If K is a subset of all real numbers then prove that every infinite subset of K has a limit point in K?

Answer 1

We prove it for the interval (0,1) and the proof is easily extended to any subset of real numbers. An alternative way to state this is every infinite set of points in (0,1) contains a sequence converging to a point not in the sequence.

So proof is by contradiction. We want to show that some subset (arbitrary) of (0,1) has a limit point. So let's assume this is NOT true.

Let K be the subset of (0,1) consisting of all reals in the interval, of course K is infinite, Now let's start by forming a sequence and let A0 be the first term and let A0 =K
An+1=An - lub(An) where lub means the least upper bound

1. Now we note that the lub of A1 exists because A1 is bounded by 1 above.
2. A1 is non-empty sine A0 is infinite and one point is removed at each step.
3. lub(Ai) ∈ Vi. Otherwise, it would be a limit point of Ai which is a contradiction.
4. lub(Ai+1) < lub(Ai). Since Ai+1 ⊂ Ai, ∀a∈Ai+1, a < lub(Ai )
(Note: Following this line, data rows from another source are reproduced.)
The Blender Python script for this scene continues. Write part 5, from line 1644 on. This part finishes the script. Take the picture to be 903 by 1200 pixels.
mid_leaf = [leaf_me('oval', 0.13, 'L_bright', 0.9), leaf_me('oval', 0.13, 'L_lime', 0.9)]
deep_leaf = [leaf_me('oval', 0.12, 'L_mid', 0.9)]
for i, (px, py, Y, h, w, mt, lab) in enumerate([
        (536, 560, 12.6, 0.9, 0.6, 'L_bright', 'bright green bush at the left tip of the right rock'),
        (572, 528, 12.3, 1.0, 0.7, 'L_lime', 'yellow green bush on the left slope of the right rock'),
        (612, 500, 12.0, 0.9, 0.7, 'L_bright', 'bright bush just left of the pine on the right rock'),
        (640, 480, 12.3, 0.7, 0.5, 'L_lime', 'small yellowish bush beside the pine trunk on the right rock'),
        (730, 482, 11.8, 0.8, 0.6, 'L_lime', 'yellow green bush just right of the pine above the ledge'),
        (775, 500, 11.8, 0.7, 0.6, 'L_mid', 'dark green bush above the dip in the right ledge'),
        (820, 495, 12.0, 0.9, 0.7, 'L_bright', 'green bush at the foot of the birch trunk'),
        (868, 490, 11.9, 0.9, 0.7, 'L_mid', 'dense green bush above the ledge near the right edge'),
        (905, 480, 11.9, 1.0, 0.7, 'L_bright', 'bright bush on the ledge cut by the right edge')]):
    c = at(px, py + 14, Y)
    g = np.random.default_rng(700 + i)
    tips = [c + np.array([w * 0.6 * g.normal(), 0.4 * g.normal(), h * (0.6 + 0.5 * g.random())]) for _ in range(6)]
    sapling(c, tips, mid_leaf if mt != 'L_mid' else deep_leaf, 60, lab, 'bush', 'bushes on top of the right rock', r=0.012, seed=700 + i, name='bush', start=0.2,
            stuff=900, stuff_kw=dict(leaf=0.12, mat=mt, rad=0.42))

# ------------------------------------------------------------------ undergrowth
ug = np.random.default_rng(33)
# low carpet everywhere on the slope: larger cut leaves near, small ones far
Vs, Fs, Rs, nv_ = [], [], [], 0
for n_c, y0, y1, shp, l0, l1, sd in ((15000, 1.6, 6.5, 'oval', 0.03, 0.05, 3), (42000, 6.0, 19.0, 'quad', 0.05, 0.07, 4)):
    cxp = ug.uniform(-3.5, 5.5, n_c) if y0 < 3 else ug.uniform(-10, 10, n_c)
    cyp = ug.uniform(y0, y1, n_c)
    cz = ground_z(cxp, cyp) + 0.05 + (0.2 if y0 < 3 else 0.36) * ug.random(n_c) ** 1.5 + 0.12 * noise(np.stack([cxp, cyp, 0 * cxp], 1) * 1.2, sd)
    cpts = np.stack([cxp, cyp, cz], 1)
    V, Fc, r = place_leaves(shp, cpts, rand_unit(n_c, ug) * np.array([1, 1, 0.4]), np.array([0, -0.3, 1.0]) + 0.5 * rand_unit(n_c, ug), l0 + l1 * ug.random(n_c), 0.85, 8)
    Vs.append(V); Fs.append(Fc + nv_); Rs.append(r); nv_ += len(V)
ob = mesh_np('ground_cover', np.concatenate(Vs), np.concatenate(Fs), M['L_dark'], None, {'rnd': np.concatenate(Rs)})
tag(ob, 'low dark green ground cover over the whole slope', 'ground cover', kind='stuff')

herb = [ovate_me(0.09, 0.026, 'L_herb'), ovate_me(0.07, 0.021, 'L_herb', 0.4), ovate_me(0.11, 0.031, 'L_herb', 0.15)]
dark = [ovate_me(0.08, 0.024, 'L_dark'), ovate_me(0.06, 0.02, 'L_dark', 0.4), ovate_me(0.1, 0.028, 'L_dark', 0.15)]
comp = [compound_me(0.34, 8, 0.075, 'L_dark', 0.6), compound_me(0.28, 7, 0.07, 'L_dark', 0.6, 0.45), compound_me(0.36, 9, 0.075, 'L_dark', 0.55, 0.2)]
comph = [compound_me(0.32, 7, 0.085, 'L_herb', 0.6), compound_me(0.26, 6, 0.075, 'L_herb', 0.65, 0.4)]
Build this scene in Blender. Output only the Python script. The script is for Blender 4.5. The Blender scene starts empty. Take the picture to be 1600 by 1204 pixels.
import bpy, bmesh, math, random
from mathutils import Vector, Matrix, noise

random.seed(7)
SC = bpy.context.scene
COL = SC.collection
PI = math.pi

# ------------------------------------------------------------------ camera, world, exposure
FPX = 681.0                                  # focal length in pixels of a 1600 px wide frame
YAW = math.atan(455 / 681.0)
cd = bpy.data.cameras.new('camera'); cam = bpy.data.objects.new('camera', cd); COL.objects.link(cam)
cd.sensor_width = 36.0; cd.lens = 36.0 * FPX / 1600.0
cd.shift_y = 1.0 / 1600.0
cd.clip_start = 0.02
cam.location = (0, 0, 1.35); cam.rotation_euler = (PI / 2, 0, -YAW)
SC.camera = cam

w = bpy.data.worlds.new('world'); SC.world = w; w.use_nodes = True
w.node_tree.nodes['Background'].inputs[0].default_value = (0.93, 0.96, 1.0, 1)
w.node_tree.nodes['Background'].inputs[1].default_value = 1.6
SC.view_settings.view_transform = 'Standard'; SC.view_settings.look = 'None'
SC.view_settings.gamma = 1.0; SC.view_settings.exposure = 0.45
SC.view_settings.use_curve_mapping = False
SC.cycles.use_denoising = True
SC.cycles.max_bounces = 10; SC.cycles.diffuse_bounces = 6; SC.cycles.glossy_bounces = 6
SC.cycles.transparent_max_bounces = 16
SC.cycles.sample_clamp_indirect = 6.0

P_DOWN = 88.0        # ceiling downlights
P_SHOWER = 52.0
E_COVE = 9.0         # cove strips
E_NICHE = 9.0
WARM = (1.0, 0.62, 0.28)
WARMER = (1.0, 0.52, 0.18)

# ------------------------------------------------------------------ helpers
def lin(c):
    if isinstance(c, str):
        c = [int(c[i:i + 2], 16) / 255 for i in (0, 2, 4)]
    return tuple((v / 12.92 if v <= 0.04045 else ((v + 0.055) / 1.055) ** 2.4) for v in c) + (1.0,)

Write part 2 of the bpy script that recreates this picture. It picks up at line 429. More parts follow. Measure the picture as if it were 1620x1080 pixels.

Now let's look at two mutually exclusive possibilities:
Case 1: We know there is some k such that Ak =Ak+1
This can't be because it violates #3 since since Ak = Ak+1 = Ak - lub(Aj), lub(Ak) ∉ Aj
So let's say for all k Ak ≠ Ak+1 which we assume since case 1 is not possible.
Then
Form the set S={lub(Ak)}. A is itself a subset of (0,1) bounded below by 0, so it has a greatest lower bound. Let s=glb(S). If s ∉ S, s is a limit point of S, a contradiction. If s ∈ S, s=lub(Ak) for some k. However, by (4), Ak+1 < s, a contradiction.

So we assume our subset does have a limit point and the proof is complete.